_Stated goal_
Would you transcribe all of the data exactly, down to the last character?

#####

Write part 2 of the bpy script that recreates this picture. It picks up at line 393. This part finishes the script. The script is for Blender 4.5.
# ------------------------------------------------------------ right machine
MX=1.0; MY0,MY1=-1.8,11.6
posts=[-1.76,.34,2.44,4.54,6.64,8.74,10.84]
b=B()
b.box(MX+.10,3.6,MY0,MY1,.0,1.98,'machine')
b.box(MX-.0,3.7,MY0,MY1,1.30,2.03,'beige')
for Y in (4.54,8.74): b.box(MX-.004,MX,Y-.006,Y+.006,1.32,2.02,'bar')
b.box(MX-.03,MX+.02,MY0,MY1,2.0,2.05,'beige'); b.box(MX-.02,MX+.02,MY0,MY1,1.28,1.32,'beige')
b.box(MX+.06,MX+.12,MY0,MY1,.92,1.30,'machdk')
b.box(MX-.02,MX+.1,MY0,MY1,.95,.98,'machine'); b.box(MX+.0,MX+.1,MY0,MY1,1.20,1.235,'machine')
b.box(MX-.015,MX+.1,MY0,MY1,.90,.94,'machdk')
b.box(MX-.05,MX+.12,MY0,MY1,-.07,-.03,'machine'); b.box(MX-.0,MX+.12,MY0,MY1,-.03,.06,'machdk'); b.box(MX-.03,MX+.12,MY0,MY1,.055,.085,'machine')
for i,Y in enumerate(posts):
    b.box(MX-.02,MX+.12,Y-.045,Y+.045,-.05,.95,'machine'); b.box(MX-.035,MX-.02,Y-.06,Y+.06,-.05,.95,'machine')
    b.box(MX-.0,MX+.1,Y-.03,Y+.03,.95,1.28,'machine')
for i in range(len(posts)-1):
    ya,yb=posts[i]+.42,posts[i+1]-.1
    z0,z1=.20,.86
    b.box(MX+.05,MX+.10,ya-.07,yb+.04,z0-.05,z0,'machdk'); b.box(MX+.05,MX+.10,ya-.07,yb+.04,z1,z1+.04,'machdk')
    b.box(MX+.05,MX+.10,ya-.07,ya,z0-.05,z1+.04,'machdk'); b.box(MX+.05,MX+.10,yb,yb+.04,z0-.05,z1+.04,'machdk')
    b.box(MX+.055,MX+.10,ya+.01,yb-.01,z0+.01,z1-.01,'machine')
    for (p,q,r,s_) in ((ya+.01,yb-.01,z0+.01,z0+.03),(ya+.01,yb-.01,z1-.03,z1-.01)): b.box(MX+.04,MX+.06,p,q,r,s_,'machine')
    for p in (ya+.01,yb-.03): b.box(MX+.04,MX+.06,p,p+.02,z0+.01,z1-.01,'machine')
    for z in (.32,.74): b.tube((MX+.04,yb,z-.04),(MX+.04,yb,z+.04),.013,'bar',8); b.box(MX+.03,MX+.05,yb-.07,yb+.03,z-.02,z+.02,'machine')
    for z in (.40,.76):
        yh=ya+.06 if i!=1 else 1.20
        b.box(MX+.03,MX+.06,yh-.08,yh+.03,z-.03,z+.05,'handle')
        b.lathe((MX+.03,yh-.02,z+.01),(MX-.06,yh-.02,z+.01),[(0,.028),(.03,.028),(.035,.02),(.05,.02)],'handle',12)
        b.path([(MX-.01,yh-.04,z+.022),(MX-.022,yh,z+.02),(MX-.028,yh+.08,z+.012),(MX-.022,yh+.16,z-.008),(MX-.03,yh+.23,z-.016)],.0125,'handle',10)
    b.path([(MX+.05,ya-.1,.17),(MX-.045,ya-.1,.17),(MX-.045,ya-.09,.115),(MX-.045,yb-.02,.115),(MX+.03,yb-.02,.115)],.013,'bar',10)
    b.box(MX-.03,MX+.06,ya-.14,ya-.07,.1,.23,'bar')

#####

_Response to this task_
Write part 2 of the bpy script that recreates this picture. It picks up at line 393. This part finishes the script. The script is for Blender 4.5.
# ------------------------------------------------------------ right machine
MX=1.0; MY0,MY1=-1.8,11.6
posts=[-1.76,.34,2.44,4.54,6.64,8.74,10.84]
b=B()
b.box(MX+.10,3.6,MY0,MY1,.0,1.98,'machine')
b.box(MX-.0,3.7,MY0,MY1,1.30,2.03,'beige')
for Y in (4.54,8.74): b.box(MX-.004,MX,Y-.006,Y+.006,1.32,2.02,'bar')
b.box(MX-.03,MX+.02,MY0,MY1,2.0,2.05,'beige'); b.box(MX-.02,MX+.02,MY0,MY1,1.28,1.32,'beige')
b.box(MX+.06,MX+.12,MY0,MY1,.92,1.30,'machdk')
b.box(MX-.02,MX+.1,MY0,MY1,.95,.98,'machine'); b.box(MX+.0,MX+.1,MY0,MY1,1.20,1.235,'machine')
b.box(MX-.015,MX+.1,MY0,MY1,.90,.94,'machdk')
b.box(MX-.05,MX+.12,MY0,MY1,-.07,-.03,'machine'); b.box(MX-.0,MX+.12,MY0,MY1,-.03,.06,'machdk'); b.box(MX-.03,MX+.12,MY0,MY1,.055,.085,'machine')
for i,Y in enumerate(posts):
    b.box(MX-.02,MX+.12,Y-.045,Y+.045,-.05,.95,'machine'); b.box(MX-.035,MX-.02,Y-.06,Y+.06,-.05,.95,'machine')
    b.box(MX-.0,MX+.1,Y-.03,Y+.03,.95,1.28,'machine')
for i in range(len(posts)-1):
    ya,yb=posts[i]+.42,posts[i+1]-.1
    z0,z1=.20,.86
    b.box(MX+.05,MX+.10,ya-.07,yb+.04,z0-.05,z0,'machdk'); b.box(MX+.05,MX+.10,ya-.07,yb+.04,z1,z1+.04,'machdk')
    b.box(MX+.05,MX+.10,ya-.07,ya,z0-.05,z1+.04,'machdk'); b.box(MX+.05,MX+.10,yb,yb+.04,z0-.05,z1+.04,'machdk')
    b.box(MX+.055,MX+.10,ya+.01,yb-.01,z0+.01,z1-.01,'machine')
    for (p,q,r,s_) in ((ya+.01,yb-.01,z0+.01,z0+.03),(ya+.01,yb-.01,z1-.03,z1-.01)): b.box(MX+.04,MX+.06,p,q,r,s_,'machine')
    for p in (ya+.01,yb-.03): b.box(MX+.04,MX+.06,p,p+.02,z0+.01,z1-.01,'machine')
    for z in (.32,.74): b.tube((MX+.04,yb,z-.04),(MX+.04,yb,z+.04),.013,'bar',8); b.box(MX+.03,MX+.05,yb-.07,yb+.03,z-.02,z+.02,'machine')
    for z in (.40,.76):
        yh=ya+.06 if i!=1 else 1.20
        b.box(MX+.03,MX+.06,yh-.08,yh+.03,z-.03,z+.05,'handle')
        b.lathe((MX+.03,yh-.02,z+.01),(MX-.06,yh-.02,z+.01),[(0,.028),(.03,.028),(.035,.02),(.05,.02)],'handle',12)
        b.path([(MX-.01,yh-.04,z+.022),(MX-.022,yh,z+.02),(MX-.028,yh+.08,z+.012),(MX-.022,yh+.16,z-.008),(MX-.03,yh+.23,z-.016)],.0125,'handle',10)
    b.path([(MX+.05,ya-.1,.17),(MX-.045,ya-.1,.17),(MX-.045,ya-.09,.115),(MX-.045,yb-.02,.115),(MX+.03,yb-.02,.115)],.013,'bar',10)
    b.box(MX-.03,MX+.06,ya-.14,ya-.07,.1,.23,'bar')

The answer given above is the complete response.